Now I want to try a more mathematical approach. A question slightly related is https://mathoverflow.net/questions/224061/inverse-of-matrix-with-one-element-approches-infinity, but I want to have all main diagonal elements to approach infinity (and also I think the Sherman–Morrison formula doesn't help as it would need the inverse of a matrix with infinite large elements).
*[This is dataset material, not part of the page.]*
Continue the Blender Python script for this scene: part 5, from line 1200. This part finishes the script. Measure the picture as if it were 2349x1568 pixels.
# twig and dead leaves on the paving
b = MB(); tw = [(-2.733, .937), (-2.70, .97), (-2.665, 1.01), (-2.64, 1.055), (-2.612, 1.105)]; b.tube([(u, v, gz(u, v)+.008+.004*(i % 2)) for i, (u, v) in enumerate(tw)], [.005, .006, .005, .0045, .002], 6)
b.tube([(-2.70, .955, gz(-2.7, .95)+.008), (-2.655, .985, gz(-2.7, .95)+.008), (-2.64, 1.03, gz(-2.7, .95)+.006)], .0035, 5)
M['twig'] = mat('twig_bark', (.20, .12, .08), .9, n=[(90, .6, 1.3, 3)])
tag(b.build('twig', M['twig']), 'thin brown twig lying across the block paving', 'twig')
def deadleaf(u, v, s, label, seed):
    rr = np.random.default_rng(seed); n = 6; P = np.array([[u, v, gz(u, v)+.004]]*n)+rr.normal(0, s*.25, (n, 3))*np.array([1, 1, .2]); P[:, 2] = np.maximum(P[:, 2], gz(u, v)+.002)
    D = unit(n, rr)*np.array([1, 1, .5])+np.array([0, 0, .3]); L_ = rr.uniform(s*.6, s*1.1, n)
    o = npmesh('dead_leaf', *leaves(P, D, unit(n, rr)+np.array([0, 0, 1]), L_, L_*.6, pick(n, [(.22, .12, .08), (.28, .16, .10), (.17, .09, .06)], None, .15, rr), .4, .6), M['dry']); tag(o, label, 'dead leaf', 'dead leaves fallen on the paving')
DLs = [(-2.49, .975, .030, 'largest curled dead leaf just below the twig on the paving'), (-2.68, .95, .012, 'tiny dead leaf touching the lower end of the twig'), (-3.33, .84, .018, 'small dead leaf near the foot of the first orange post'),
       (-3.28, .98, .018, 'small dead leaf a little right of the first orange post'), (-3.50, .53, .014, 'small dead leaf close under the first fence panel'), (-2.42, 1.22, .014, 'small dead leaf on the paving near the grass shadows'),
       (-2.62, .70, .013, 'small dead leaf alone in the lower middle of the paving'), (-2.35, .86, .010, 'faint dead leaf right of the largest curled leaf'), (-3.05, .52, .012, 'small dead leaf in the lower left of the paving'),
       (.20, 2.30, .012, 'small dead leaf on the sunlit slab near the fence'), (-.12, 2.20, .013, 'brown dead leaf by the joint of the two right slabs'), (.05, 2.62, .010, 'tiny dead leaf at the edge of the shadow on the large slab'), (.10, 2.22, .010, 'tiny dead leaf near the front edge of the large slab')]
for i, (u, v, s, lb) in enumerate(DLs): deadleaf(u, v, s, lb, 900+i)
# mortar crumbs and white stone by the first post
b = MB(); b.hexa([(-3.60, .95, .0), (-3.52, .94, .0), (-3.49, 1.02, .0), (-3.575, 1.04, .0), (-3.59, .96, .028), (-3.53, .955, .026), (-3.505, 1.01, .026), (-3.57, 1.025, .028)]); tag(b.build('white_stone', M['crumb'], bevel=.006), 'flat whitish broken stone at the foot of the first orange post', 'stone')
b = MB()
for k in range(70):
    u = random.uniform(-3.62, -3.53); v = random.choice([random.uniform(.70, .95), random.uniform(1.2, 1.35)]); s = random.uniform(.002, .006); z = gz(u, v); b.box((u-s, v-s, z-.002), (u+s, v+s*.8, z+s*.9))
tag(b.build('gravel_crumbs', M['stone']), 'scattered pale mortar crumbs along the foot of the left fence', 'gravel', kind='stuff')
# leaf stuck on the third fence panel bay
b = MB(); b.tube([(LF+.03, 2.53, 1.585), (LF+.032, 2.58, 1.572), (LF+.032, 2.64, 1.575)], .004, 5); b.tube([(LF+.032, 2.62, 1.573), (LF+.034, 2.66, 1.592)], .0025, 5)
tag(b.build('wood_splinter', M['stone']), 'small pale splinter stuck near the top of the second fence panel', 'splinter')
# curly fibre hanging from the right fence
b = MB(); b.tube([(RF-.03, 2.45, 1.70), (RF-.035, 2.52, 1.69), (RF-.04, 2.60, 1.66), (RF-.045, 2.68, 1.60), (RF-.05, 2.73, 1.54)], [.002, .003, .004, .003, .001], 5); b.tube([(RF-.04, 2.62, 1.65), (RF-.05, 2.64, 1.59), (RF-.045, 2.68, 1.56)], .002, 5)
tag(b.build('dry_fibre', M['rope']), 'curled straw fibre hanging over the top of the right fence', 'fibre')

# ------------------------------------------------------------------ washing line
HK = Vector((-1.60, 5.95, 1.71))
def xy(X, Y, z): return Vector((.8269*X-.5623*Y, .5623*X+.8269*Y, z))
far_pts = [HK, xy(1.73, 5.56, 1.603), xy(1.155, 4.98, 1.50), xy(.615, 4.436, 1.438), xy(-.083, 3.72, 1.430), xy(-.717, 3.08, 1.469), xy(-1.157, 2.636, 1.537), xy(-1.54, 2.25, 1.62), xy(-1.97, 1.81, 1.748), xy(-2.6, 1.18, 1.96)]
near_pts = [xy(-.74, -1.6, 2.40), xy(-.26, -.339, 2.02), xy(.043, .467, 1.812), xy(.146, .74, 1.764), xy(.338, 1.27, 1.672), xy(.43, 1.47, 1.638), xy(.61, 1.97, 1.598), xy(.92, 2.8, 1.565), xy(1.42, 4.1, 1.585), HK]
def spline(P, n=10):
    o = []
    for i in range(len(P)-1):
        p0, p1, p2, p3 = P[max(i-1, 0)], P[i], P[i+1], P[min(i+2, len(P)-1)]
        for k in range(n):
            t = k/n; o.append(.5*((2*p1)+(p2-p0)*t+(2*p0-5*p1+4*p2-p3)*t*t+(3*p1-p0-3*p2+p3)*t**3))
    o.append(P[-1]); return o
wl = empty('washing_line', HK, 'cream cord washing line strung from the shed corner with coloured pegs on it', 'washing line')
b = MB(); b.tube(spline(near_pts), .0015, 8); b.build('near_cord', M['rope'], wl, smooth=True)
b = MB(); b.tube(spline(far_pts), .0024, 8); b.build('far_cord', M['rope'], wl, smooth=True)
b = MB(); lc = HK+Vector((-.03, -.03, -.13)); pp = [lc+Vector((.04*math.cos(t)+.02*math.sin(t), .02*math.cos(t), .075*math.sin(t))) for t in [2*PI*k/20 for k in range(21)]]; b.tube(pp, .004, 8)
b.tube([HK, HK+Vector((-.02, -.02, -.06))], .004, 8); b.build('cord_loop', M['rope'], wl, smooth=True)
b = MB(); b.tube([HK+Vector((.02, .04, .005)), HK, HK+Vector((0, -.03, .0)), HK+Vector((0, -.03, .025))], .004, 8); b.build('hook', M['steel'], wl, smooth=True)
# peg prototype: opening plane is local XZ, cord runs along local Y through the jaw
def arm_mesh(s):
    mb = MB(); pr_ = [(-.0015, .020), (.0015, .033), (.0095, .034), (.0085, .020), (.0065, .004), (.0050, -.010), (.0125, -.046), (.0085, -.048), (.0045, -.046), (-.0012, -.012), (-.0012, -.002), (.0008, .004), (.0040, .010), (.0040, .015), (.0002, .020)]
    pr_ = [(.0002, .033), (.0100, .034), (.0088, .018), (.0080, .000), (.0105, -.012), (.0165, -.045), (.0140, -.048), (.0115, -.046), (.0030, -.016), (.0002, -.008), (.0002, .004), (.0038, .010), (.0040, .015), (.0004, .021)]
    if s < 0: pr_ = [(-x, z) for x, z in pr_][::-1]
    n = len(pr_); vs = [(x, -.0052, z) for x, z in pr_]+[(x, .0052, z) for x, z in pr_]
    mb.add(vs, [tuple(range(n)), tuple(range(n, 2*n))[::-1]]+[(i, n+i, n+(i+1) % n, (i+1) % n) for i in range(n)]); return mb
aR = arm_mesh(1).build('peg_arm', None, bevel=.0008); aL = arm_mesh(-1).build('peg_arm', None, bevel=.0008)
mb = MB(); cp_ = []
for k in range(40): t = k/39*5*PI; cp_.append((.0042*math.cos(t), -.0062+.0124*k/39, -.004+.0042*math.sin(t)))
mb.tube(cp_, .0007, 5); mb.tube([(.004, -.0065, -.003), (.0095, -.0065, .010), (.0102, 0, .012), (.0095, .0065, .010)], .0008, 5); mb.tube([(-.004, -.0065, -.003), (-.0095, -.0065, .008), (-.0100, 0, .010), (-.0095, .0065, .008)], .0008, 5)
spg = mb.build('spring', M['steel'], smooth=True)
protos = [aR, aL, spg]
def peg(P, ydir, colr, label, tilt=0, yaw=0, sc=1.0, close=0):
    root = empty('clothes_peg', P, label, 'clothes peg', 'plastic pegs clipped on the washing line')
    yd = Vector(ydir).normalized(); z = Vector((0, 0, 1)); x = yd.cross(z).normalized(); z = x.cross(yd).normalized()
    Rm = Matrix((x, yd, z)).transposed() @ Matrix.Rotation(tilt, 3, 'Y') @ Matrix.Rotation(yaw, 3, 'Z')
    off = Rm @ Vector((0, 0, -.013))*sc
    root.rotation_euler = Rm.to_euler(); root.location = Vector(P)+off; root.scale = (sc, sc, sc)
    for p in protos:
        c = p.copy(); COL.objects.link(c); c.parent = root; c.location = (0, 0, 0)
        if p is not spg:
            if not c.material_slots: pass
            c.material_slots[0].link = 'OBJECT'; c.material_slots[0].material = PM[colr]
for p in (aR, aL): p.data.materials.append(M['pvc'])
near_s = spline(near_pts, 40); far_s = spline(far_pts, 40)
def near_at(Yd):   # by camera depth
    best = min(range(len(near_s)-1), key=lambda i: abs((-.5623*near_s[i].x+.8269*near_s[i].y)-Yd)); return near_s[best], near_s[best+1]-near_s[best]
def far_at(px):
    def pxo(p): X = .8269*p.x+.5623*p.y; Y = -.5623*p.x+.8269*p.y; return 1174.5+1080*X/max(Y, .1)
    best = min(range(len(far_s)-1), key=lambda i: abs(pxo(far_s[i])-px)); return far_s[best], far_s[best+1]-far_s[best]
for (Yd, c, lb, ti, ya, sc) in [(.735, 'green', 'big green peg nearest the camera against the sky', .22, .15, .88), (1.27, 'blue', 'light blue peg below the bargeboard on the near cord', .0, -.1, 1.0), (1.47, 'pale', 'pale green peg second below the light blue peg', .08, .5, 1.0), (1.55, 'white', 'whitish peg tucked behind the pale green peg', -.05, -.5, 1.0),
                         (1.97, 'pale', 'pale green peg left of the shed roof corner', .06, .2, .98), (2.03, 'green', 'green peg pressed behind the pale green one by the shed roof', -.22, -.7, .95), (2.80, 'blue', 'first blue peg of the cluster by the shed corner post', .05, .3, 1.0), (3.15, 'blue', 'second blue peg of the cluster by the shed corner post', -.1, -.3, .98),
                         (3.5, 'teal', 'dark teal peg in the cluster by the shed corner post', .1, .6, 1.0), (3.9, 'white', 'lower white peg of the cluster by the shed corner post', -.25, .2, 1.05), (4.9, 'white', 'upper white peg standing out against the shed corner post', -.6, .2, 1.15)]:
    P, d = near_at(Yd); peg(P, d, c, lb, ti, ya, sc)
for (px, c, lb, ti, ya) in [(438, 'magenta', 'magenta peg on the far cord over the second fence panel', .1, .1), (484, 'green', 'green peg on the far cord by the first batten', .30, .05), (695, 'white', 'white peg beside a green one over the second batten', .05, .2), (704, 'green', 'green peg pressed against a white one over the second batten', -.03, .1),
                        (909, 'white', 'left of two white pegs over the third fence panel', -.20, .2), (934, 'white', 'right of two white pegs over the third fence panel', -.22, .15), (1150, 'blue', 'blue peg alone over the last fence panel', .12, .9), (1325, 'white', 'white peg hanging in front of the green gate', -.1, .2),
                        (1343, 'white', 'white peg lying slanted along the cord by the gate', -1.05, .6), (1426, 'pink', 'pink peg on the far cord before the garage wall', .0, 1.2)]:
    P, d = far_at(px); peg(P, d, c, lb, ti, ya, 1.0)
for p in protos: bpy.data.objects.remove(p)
Literature that might be helpful (but I didn't see something answering my question) is http://www.sciencedirect.com/science/article/pii/S0024379508004618 and http://www.sciencedirect.com/science/article/pii/0024379587903417.
Edit: I changed the question to $A$ being a symmetric, positive definite covariance matrix.
No, not necessarily. Consider $p=2$ and $$ A=\begin{pmatrix} n & n+1 \cr n-1 & n \end{pmatrix}, $$ for $n\to \infty$. Then we have $$ A^{-1}=\begin{pmatrix} n & -n-1 \cr -n+1 & n \end{pmatrix}, $$ but still the main diagonals go to $\infty$.
Edit: OK, the question was changed. $A$ now has to be a symmetric, positive definite $p \times p$ covariance matrix. Then the example has to be modified: $$ A=\begin{pmatrix} n & n \cr n & n+\frac{1}{n} \end{pmatrix} $$ It has determinant $1$, is symmetric and positive definite.